#### Stated goal
Pick out each line containing the string "struct" and copy it.
··· Information given
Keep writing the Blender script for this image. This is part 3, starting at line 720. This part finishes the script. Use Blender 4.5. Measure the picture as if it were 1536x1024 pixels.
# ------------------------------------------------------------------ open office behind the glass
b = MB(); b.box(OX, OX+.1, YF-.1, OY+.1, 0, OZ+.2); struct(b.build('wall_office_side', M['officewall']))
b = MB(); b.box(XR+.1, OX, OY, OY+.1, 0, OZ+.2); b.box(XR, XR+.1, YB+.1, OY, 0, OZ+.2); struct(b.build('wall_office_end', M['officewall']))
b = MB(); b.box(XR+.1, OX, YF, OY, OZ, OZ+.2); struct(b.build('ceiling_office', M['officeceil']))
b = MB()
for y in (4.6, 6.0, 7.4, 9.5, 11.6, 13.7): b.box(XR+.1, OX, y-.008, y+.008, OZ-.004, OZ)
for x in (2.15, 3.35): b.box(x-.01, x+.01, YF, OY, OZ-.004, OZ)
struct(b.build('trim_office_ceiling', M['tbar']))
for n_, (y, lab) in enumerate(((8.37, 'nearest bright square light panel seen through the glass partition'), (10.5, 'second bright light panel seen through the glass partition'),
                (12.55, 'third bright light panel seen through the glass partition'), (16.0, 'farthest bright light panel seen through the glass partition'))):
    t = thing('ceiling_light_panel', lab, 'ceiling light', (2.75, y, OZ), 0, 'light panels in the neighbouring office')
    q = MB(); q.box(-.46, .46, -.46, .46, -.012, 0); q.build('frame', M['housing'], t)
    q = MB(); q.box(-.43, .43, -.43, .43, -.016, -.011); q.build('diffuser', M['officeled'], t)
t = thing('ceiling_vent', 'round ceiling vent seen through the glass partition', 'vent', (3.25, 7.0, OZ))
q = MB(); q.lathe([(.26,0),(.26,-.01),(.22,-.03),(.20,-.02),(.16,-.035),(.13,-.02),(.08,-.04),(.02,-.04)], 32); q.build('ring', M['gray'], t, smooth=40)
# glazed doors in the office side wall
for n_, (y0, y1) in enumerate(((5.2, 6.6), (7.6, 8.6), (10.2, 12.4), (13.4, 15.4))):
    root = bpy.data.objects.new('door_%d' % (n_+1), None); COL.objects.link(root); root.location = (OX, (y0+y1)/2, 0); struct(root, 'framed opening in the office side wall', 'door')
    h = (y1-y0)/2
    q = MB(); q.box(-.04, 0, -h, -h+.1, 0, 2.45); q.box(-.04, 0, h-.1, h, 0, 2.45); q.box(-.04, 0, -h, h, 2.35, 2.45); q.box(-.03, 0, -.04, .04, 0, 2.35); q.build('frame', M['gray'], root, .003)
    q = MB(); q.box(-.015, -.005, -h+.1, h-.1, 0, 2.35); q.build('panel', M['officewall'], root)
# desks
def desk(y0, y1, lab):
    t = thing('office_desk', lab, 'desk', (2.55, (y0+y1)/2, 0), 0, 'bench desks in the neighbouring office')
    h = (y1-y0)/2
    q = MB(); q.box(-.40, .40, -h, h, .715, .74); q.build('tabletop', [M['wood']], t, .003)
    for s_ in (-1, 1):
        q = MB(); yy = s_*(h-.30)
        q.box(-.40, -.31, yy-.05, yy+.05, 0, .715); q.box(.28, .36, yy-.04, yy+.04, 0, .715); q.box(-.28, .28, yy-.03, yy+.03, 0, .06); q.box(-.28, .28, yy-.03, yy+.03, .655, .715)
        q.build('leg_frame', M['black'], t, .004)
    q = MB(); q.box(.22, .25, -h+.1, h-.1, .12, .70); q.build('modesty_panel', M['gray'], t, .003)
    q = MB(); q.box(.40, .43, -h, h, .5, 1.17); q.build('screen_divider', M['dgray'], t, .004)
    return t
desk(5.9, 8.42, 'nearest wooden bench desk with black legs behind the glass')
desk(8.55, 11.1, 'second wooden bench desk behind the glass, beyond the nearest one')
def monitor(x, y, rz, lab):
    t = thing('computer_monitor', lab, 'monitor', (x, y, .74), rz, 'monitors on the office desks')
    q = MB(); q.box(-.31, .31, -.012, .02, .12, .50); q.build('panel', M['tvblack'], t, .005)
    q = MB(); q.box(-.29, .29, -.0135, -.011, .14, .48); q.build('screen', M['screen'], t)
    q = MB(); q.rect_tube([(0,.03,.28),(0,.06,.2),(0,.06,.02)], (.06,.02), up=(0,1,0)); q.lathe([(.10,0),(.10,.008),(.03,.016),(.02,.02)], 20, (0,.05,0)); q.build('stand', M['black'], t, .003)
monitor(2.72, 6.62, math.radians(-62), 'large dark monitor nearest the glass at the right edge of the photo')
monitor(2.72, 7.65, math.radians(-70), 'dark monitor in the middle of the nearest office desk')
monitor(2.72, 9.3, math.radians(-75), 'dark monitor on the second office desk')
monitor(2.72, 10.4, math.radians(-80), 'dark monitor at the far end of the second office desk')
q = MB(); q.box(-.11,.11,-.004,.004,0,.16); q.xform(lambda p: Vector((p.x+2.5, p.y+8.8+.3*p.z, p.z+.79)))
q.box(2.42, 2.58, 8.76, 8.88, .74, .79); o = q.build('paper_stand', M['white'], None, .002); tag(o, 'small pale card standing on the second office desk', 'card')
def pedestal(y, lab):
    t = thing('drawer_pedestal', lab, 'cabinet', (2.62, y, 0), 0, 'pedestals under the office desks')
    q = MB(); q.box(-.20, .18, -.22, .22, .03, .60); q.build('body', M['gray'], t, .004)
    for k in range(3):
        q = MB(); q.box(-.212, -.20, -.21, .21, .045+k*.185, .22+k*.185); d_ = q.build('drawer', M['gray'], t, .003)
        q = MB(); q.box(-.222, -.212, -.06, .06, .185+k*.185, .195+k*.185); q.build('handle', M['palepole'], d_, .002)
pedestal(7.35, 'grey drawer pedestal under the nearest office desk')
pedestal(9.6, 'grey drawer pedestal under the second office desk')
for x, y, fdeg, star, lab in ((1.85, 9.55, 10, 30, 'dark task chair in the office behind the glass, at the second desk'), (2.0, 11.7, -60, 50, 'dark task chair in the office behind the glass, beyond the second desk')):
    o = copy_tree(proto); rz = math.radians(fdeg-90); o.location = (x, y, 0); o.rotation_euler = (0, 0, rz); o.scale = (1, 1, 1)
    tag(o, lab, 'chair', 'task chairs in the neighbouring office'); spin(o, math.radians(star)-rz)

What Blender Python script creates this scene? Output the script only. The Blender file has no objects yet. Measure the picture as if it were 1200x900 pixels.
······
#### Full response
b = MB(); b.box(OX, OX+.1, YF-.1, OY+.1, 0, OZ+.2); struct(b.build('wall_office_side', M['officewall']))
b = MB(); b.box(XR+.1, OX, OY, OY+.1, 0, OZ+.2); b.box(XR, XR+.1, YB+.1, OY, 0, OZ+.2); struct(b.build('wall_office_end', M['officewall']))
b = MB(); b.box(XR+.1, OX, YF, OY, OZ, OZ+.2); struct(b.build('ceiling_office', M['officeceil']))
struct(b.build('trim_office_ceiling', M['tbar']))
    root = bpy.data.objects.new('door_%d' % (n_+1), None); COL.objects.link(root); root.location = (OX, (y0+y1)/2, 0); struct(root, 'framed opening in the office side wall', 'door')